Million dollar 20 year P&I mortgage even at 4% interest is $1400/week. But according to stats NZ Median weekly income from wages and salaries increased $38 (4.0 percent), to $997 in the June 2018 qtr.
So 1.4 median incomes just to service the mortgage? No kids? Or maybe we need to move from relationships being (generally) about couples to Triples? Hubby and wife #1 go to work while wife #2 has kids? Or wife stays home while both husbands go to work?
Halving interest rates to 2% and the servicing cost only drops from $1400 to $1170/week. At zero interest its still $962/week to pay the principle back in twenty years. ie, more than a median wage.
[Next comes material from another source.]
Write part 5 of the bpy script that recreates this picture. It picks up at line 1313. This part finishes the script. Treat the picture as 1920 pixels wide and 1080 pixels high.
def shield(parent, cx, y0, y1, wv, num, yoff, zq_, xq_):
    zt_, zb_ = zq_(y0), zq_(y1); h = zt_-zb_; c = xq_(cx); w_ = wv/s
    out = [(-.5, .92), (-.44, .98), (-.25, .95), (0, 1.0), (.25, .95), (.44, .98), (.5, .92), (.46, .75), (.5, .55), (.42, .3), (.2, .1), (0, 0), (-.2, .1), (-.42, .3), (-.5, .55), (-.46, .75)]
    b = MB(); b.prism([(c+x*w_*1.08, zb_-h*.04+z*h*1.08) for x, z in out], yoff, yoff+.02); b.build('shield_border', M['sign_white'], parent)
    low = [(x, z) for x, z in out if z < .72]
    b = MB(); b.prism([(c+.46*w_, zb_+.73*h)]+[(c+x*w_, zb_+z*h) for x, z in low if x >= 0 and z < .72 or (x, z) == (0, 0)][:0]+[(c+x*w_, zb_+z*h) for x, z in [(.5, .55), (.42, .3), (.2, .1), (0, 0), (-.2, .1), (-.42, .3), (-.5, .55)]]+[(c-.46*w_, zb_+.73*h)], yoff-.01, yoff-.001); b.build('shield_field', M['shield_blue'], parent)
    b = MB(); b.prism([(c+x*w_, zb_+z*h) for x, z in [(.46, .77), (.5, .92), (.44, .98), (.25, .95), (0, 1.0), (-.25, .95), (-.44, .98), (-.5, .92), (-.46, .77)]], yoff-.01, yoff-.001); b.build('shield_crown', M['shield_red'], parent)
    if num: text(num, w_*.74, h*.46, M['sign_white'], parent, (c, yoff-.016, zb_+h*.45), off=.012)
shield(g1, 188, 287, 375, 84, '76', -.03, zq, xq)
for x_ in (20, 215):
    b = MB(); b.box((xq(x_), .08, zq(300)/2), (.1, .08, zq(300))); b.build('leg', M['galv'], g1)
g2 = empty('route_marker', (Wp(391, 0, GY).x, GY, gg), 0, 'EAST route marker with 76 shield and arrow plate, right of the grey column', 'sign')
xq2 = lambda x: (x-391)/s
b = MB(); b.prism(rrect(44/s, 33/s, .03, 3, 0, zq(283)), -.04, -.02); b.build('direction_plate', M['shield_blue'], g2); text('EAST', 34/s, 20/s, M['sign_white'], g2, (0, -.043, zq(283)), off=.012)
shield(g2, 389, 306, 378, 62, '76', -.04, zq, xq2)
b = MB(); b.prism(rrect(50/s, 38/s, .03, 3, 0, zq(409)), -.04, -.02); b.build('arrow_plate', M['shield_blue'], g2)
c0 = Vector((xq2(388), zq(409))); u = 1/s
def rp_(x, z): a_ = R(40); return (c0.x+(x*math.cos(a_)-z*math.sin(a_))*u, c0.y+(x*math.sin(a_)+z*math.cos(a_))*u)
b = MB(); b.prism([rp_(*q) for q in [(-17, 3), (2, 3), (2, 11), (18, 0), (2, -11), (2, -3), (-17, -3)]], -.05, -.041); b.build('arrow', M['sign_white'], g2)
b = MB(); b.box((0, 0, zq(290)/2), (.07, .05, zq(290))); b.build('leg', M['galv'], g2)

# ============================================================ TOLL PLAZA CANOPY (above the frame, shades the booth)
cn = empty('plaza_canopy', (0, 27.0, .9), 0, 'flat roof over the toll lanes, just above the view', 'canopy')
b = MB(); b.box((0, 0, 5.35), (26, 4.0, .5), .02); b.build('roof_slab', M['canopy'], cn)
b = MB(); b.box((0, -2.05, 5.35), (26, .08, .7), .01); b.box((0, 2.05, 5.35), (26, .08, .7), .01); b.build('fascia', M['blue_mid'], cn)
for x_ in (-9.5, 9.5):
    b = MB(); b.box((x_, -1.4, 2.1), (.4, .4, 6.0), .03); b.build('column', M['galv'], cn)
So without wage inflation catching up to property prices it just wont work, Normal couples won't be able to afford to have kids, and eventually the property ponzi falls over when the buyers run out. Sorry, but your and Robs ever escalating prices (without corresponding wage inflation) just don't work..
Oh, and in your wet dream scenario, as the house prices go up, and the interest rates go down, it'll take even longer for that young couple to save the deposit.. So once they save the deposit by age 40, move in and make a dent on the mortgage, it's too late for them to have kids. Maybe this is how PDKs population reduction really happens. But is suspect we'd get to a "let them eat cake" moment long before then.
So much wrong with your analysis. Median incomes do not buy 1.25 million dollar homes. They buy more like 800K and wont typically have loans much above $640,000. They almost always will use a 30 year term, so payments at 2% are actually $550 per week. Median household makes about 90K, or 75K after tax. Thats $1,400 per week. So the loan is about 1/3 of the households after tax income...
At present... not in Rob and Yvil's fantasy world where they can just up the selling price to compensate for Capital gains tax. regardless, the basic premise stands. If houses prices keep rising faster than incomes, eventually nobody can buy. And all that you do by going to a 30 year mortgage, or lower interest rates is kick that can down the road. Sooner or later you hit the limit.
Here's how families will be able to afford buying their house - co-ownership.
BNZ has come up with an innovative financing solution - aren't banks just so innovative with their financing solutions?
https://www.bnz.co.nz/about-us/media/2018/bnz-supports-shared-ownership…
If the loan product takes off, you might see other banks developing similar products to provide this financing solution.
Right down to negative interest rates? Because at some future point the principal of the loan will exceed the lifetime earnings of the median couple. Or will there be such a wealth distribution policy that nobody has to pay for actual living expenses, they get food, transport etc 100% subsidised.. all paid for out of tax on landowners?
In the proposed environment of ultra low rates house prices would simply stagnate at very high levels and then oscillate around some 'fair value' based on the new perception of long term average rates and then begin to track income growth rates over a long period of time. Home ownership rates would fall and investors would likely boarder on cartel like domination of the market.